Eu fui um dos primeiros muiungos (homem branco, no dialeto shona) a chegar a Sita desde que o lugar fora isolado. Muitas crianças e jovens da região nunca tinham visto um homem branco e fugiam apavoradas ao me ver. Aos poucos, foram se acostumando com o meu brancor e, fascinadas, me seguiam aonde eu fosse, observando minha câmera como se fosse um objeto chegado de outro planeta e tocando os pelos dos meus braços alienígenas, coisa nunca antes vista.

Com todo o ódio que sentia pelo racismo, tudo nesta minha primeira viagem à Africa me fazia pensar na cor da pele como o elemento mais fundamental na relação entre homens. No Brasil, não era assim. Nunca tinha me sentido tão branquelo. Apesar de ser meio alto e moreno, percebi que todos em Sita me confundiam com um voluntário italiano baixinho, loiro e de olhos azuis. Afinal éramos os dois muiungos na área. Lembrei que, para nós, os chineses também parecem todos iguais.

Num fim de semana, decidi ir a Harare, a capital, assistir a um jogo de futebol entre Zimbábue e Gana. O apartheid já havia sido abolido havia quase dez anos, mas mesmo assim o estádio lotado continuava dividido de acordo com a cor da pele dos torcedores. A divisão era clara e gritante: a maioria dos torcedores negros ficava separada de uma fatia pequena de mulatos e outra menor ainda de brancos. Voltei para a estação, onde pegaria o trem de volta para a fronteira do Moçambique, sentindo o maior orgulho da presumida democracia racial brasileira.

PRECONCEITO ENRUSTIDO

Foi na estação de trem que me deparei com outro tipo de racismo, que até então eu não conhecia, de um homem tóxico e preconceituoso: eu mesmo. Foi assim: o trem noturno que ia de Harare até Mutare era uma linda relíquia dos tempos do colonialismo britânico. As cabines da primeira classe eram cobertas de madeira de lei, prata e cristal. Na ida, tinha me sentido como um caçador rumo a um safári num antigo filme do Tarzan, com o Johnny Weissmuller no papel principal. Estava louco para dormir numa daquelas cabines novamente.

Mas, à meia-noite, quando cheguei à estação, percebi que minha cabine era num vagão bem mais novo, de fórmica com luz de neon, sujo e feio. Como a plataforma e o trem estavam totalmente vazios, me instalei na cabine que queria, num vagão antigo. Foi quando percebi dois homens negros muito altos e fortes me encarando na plataforma. Eles ficaram ali me olhando e começaram a caminhar em minha direção. Fiquei nervoso. Pareciam bêbados. Com certeza queriam me roubar. E eu ali sozinho no trem completamente vazio. Quando os vi subir no meu vagão, resolvi trancar a porta da cabine. Meu coração disparou quando percebi que eles começaram a bater na porta. Fiquei ali congelado. Não abri. O trem começou a andar e eles continuavam a bater na porta. Com certeza, os negros iam me roubar e me assassinar. Meu corpo ficaria jogado na cabine ensanguentada e só seria descoberto quando chegássemos ao destino final.
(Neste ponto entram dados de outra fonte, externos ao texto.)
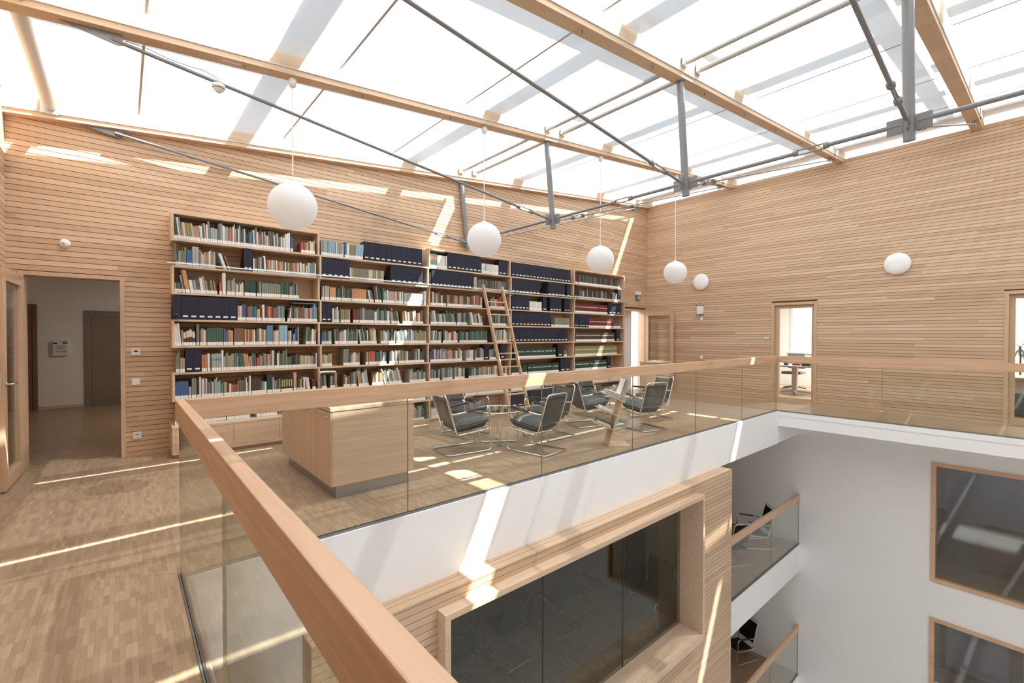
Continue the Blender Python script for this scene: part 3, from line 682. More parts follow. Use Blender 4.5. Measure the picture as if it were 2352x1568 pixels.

Depois de um tempo, os dois assassinos desistiram de bater na porta. Sentei aliviado. Mas quando estava quase adormecendo começaram a bater na porta novamente. Desta vez, era o chefe do trem. Abri a porta. Ao lado do chefe do trem, estavam os dois gigantes negros. O chefe do trem me explicou que eu tinha ocupado a cabine reservada por aqueles dois cavalheiros. Meu medo racista ficou mais do que evidente para todos. Mas, de perto, os dois africanos nem pareciam tão mal-encarados. Eram gente fina. Talvez, vivendo naquela atmosfera tão racista, eles até tenham perdoado o meu preconceito enrustido. Diziam para o chefe do trem me deixar em paz. Podiam ficar em outra cabine qualquer.

Envergonhado, eu reagi do jeito mais patético. Fiz de conta que não entendia inglês direito. Disse que era brasileiro e fiz até uma piadinha sobre o Pelé que nem quero lembrar, para não ficar me torturando. O constrangimento estragou a viagem. Só queria, com este relato, lembrar ao leitor e a mim mesmo o quanto o mal é insidioso. Tantas vezes, ao tentar combatê-lo no mundo, deixamos de enxergá-lo dentro de nós.

*Henrique Goldman, 51, cineasta paulistano radicado em Londres, é diretor do filme Jean Charles.